O órgão foi construído pelo missionário espanhol Diego Cera de la Virgen del Carmen (Graus, Huesca, Aragonia, 26 de julho de 1769 - 24 de junho de 1832). Em fins de 1790, esse missionário abandonou o seu país natal. A 5 de novembro de 1795 foi-lhe confiada a paróquia de Las Piñas pelo bispo de Manila, onde o missionário se salientaria como cientista, arquiteto, técnico e organeiro. Foi ele que construiu o primeiro piano nas Filipinas, instrumento que ofereceu à rainha da Espanha.
Já em 1813, Diego Cera havia construído um órgão para a igreja de Las Piñas e um outro para a igreja San Nicolas em Manila. Este órgão já contava com um registro de bambús. Modêlo para a construção de sua obra magna foi o órgão da pequena aldeia Rode de Isabena, a 20 km de sua cidade natal, construído em 1653.
O grande órgão de bambús de Las Piñas foi construído entre 1816 e 1824, ano em que recebeu os únicos tubos de metais (trompetes espanhóis). O órgão sofreu sob a ação de terremotos, vendavais, desmoronamentos e do desleixo. Após a revolução de 1898, o órgão permaneceu 17 anos abandonado. Embora ter-se feito coleta de donativos para a recuperação do órgão já no início do século, tendo até mesmo um parente do imperador do Japão apoiado a restauração em 1943, uma comissão de inspetoria foi obrigada a atestar, em 1961, que o instrumento não poderia ser mais utilizado.

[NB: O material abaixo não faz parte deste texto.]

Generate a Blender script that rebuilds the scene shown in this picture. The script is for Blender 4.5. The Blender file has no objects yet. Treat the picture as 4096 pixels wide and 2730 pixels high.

Em 1966, o organeiro Hans Gerd Klais, de Bonn, inspecionou o instrumento e, de 1973 a 1975, recuperou-o. A restauração do órgão foi realizada em parte no Japão, em parte na Alemanha. Para isso, foram elaboradas análises e criadas condições climáticas semelhantes às das Filipinas. Madeiras que já não existem nas Filipinas foram importadas do Brasil.
A história do órgão, os seus elos com o país basco e o processo de sua restauração foram documentados no filme "Ad majorem Dei Gloriam" (1985), apresentado no Verão Teuto-Filipino do Museu de Etnologia de Munique. A análise do material empregado por Diego Cera indica a técnica utilizada para a preparação dos bambús. Dado o perigo do ataque de insetos - o bambú tem um alto grau de açúcar - o missionário enterrou os tubos por um ano na areia. O sal da água do mar agiu como excelente conservante.
A restauração do instrumento possibilitou a realização dos "Bamboo Organ Festivals of Las Piñas", que contou com o apoio financeiro de entidades alemãs e a colaboração do organista Wolfgang Oehms da Catedral de Trier. Em 1983, o órgão soou conjuntamente com a orquestra de bambús de Victor Toledo.